Should I move my pensions?

A short guide.

3 min read

The question I am asked most often is, “should I move my pensions?”, and people are right to be confused. The industry makes it an almost impossible task for the individual to work this out, and for some with more complex arrangements, advice should definitely be sought.

But what about those of us who don’t have complex arrangements? And how do we even know if our arrangements are complex?

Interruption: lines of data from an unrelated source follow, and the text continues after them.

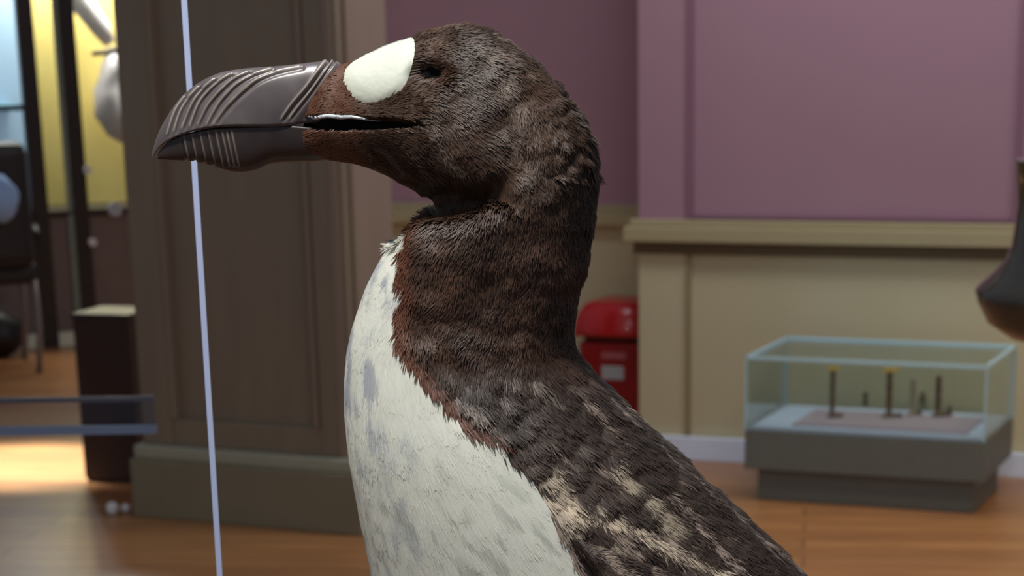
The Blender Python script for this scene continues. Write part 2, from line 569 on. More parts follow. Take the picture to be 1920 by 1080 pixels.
MB().box(p2a - .03, p2a - .001, .0, .012, 0.07, 2.3).build('glass_edge', mat('grey green glass edge', lin(140, 150, 140), .4), sc)
for px, py in ((161, 318), (171, 453)):
    xx, z_ = cx_(px, py), cz_(px, py)
    MB().tube([(xx, -.02, z_), (xx, -.045, z_)], .02, 12).build('lock', M_white, sc)
light('showcase_light', 'AREA', A + Vector((math.cos(ang), math.sin(ang), 0)) * .6 + fwd * .25 + Vector((0, 0, 2.25)), A + Vector((math.cos(ang), math.sin(ang), 0)) * .6 + fwd * .4 + Vector((0, 0, .9)), 78, (1, .96, .85), 1.4, .2)
# specimens inside, hung on the back
scd = A + fwd * (DC - .14)
sp = lambda px, py: on_plane(px, py, scd, fwd)
M_bone = mat('pale bone', lin(205, 196, 200), .6, var=.08, scale=10)
o = MB().tube([sp(112, -60), sp(140, -10), sp(165, 22), sp(190, 55), sp(206, 82)], [.05, .062, .055, .05, .03], 16).build('bone_specimen', M_bone, None, True)
tag(o, 'pale tapering bone slanting across the top of the yellow showcase bay', 'specimen')
o = MB().tube([sp(160, 101) - fwd * .16, sp(190, 97) - fwd * .16, sp(240, 85) - fwd * .16], [.012, .016, .02], 10).build('specimen_rod', M_dark, None, True)
tag(o, 'thin dark rod across the yellow showcase bay', 'rod')
o = MB().tube([sp(222, 95), sp(208, 130), sp(203, 170), sp(207, 210), sp(222, 245), sp(236, 262)], [.05, .055, .075, .085, .06, .03], 18).build('horn_specimen', M_bone, None, True)
tag(o, 'pale curved horn-like specimen hanging below the dark rod in the yellow bay', 'specimen')
p = A + (on_plane(214, 392, A, fwd) - A) - fwd * .03
MB().tube([p, p + fwd * .02], .035, 16).build('round_label', M_whiteboard, None)
bpy.data.objects['round_label'].parent = sc
bpy.data.objects['round_label'].matrix_parent_inverse = (Matrix.Translation(A) @ Matrix.Rotation(ang, 4, 'Z')).inverted()

# ------------------------------------------------------------------ chair with bag at the far left
c0 = at_z(-22, 690)
ch = empty('chair', (c0.x, c0.y, 0), math.radians(200), label='black high-backed padded chair in front of the showcase at the left edge', cat='chair')
M_blk = mat('black leather', lin(34, 24, 26), .5, var=.25, scale=15)
k = c0.y / F * 1.0
bz = lambda py: at_y(10, py, c0.y).z
MB().box(-.24, .24, -.24, .22, .40, .50, .035).build('seat', M_blk, ch)
MB().box(-.23, .23, .16, .28, .48, bz(262), .058).build('backrest', M_blk, ch)
for sx in (-1, 1):
    MB().tube([(sx * .25, .2, .62), (sx * .27, 0, .64), (sx * .27, -.18, .62), (sx * .25, -.2, .45)], .018).build('armrest', M_blk, ch, True)
    MB().tube([(sx * .22, -.2, .42), (sx * .22, -.23, .2), (sx * .2, -.22, 0)], .015).build('leg', M_greyp, ch, True)
    MB().tube([(sx * .22, .2, .42), (sx * .22, .25, .2), (sx * .2, .27, 0)], .015).build('leg', M_greyp, ch, True)


def blob(name, c, r, m, sc_=(1, 1, 1), jit=.05, sub=4):
    bm = bmesh.new()
    bmesh.ops.create_icosphere(bm, subdivisions=sub, radius=r)
    for v in bm.verts:
        nn = v.co.normalized()
        f = 1 + jit * (math.sin(nn.x * 5 + 1) + math.sin(nn.y * 4 + nn.z * 6)) * .7
        v.co = Vector((v.co.x * sc_[0], v.co.y * sc_[1], v.co.z * sc_[2])) * f
    me = bpy.data.meshes.new(name); bm.to_mesh(me); bm.free()
    o = link(name, me, m, None, True)
    o.location = c
    return o


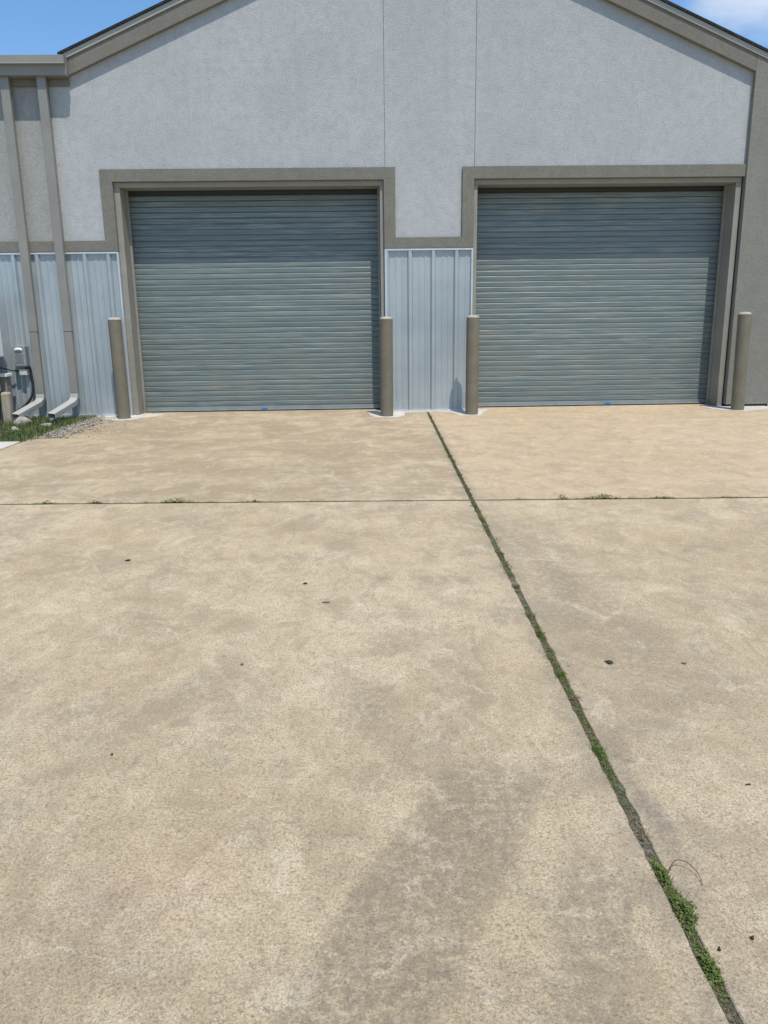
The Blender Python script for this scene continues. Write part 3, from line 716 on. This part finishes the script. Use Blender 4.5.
# ---- loose leaves, pebbles and the twig
def debris(x, y, l, wd, az_, mat, label, h=.004, name='dead_leaf', cat='leaf'):
    n = 9; vs = [(0, 0, h*1.2)]
    for k in range(n):
        a_ = 2*math.pi*k/n; rr = 1+.22*math.sin(3*a_+x*9)+.1*math.sin(5*a_+y)
        vs.append((math.cos(a_)*l*rr, math.sin(a_)*wd*rr, h*(.55+.4*math.sin(2*a_+x))))
    vs += [(v[0]*.96, v[1]*.96, .0005) for v in vs[1:]]
    fs = [(0, 1+k, 1+(k+1) % n) for k in range(n)]+[(1+k, 1+n+k, 1+n+(k+1) % n, 1+(k+1) % n) for k in range(n)]+[list(range(2*n, n, -1))]
    o = MB().add(vs, fs).build(name, mat); o.location = (x, y, .001); o.rotation_euler = (0, 0, az_)
    return tag(o, label, cat)
debris(.983, -8.635, .014, .019, .5, M['dry'], 'largest black dead leaf lying right of the long joint', .006)
debris(1.281, -8.661, .010, .006, -.5, M['dry2'], 'small brown dead leaf right of the largest black leaf', .005)
debris(-1.399, -7.099, .017, .010, .3, M['dry'], 'black leaf fragment in the left slab nearest the cross joint', .008)
debris(-.327, -7.577, .013, .010, .2, M['dry'], 'black leaf fragment left of the long joint in mid slab', .006)
debris(-.203, -7.871, .020, .006, -.1, M['dry2'], 'slim dark chip just below the black fragment in mid slab', .006)
debris(-.845, -9.244, .005, .005, .4, M['dry'], 'tiny black speck in the lower left of the big slab', .003)
debris(1.14, -9.508, .008, .003, .0, M['dry'], 'thin black chip at the right edge of the picture', .004)
debris(.864, -10.105, .005, .005, .4, M['dry'], 'tiny black pebble right of the lowest weed clump', .006, 'pebble', 'pebble')
debris(.775, -10.135, .005, .004, .9, M['dry'], 'tiny black pebble touching the long joint by the lowest weed clump', .006, 'pebble', 'pebble')
debris(-.517, -8.573, .008, .005, 1.1, M['dry2'], 'small brown chip in the middle of the left slab', .004)
tw = smooth_path([(.757,-9.885,.012),(.775,-9.864,.020),(.795,-9.862,.022),(.815,-9.878,.018),(.825,-9.905,.010),(.822,-9.935,.004)])
tag(MB().tube(tw, [.0016*(1-.5*i/len(tw)) for i in range(len(tw))], 7).build('twig', M['twig']), 'thin curved brown twig arching out of the long joint', 'twig')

The question is easier to answer if it is broken into 2 components:

  1. Is there a reason I shouldn’t move my pension(s)? Its very important that you do this first. It should be done first because there may be some guarantees, benefits or other features of your current pension(s) that mean you would either not be able to switch the pension(s), or may want to think very hard about it before you do. Scottish Widows have produced a handy letter on this page, which outlines the questions that you should ask your current provider(s). You will quickly be able to identify if there are any issues that warrant further investigation, and which pensions you can easily switch.
  2. Secondly, is there a reason I should move my pensions? Assuming that you have gone through the above process and are happy that you can move your pensions, this is the next logical question. A recent FCA study identified that price was, on average, the biggest factor in deciding which platform provider to use (27%), with brand next (23%) and the investment options (18%). Given this information, price may be a good starting point in considering whether to switch, by working out if you are overpaying compared to what else is available. Having gone through the process above, you’ll know the fees for your existing providers, and can compare with new options. Under 0.5% per annum in charges could be considered low cost and over 1% would be expensive, with a range in between. If you are happy with the price and brand of your pension provider, then you have covered the top 50% of considerations, which has to be better than not doing anything! You might then find looking at the investment options is easier because you can focus on that one area alone, rather than feeling like a rabbit in the headlights.

Whether to switch is a big question but it is much easier when broken down into component parts. If you can work out if you are overpaying that’s a great start, then work from there. You will have to invest some time to do this but surely that's better than having to invest the time, and more money, later!!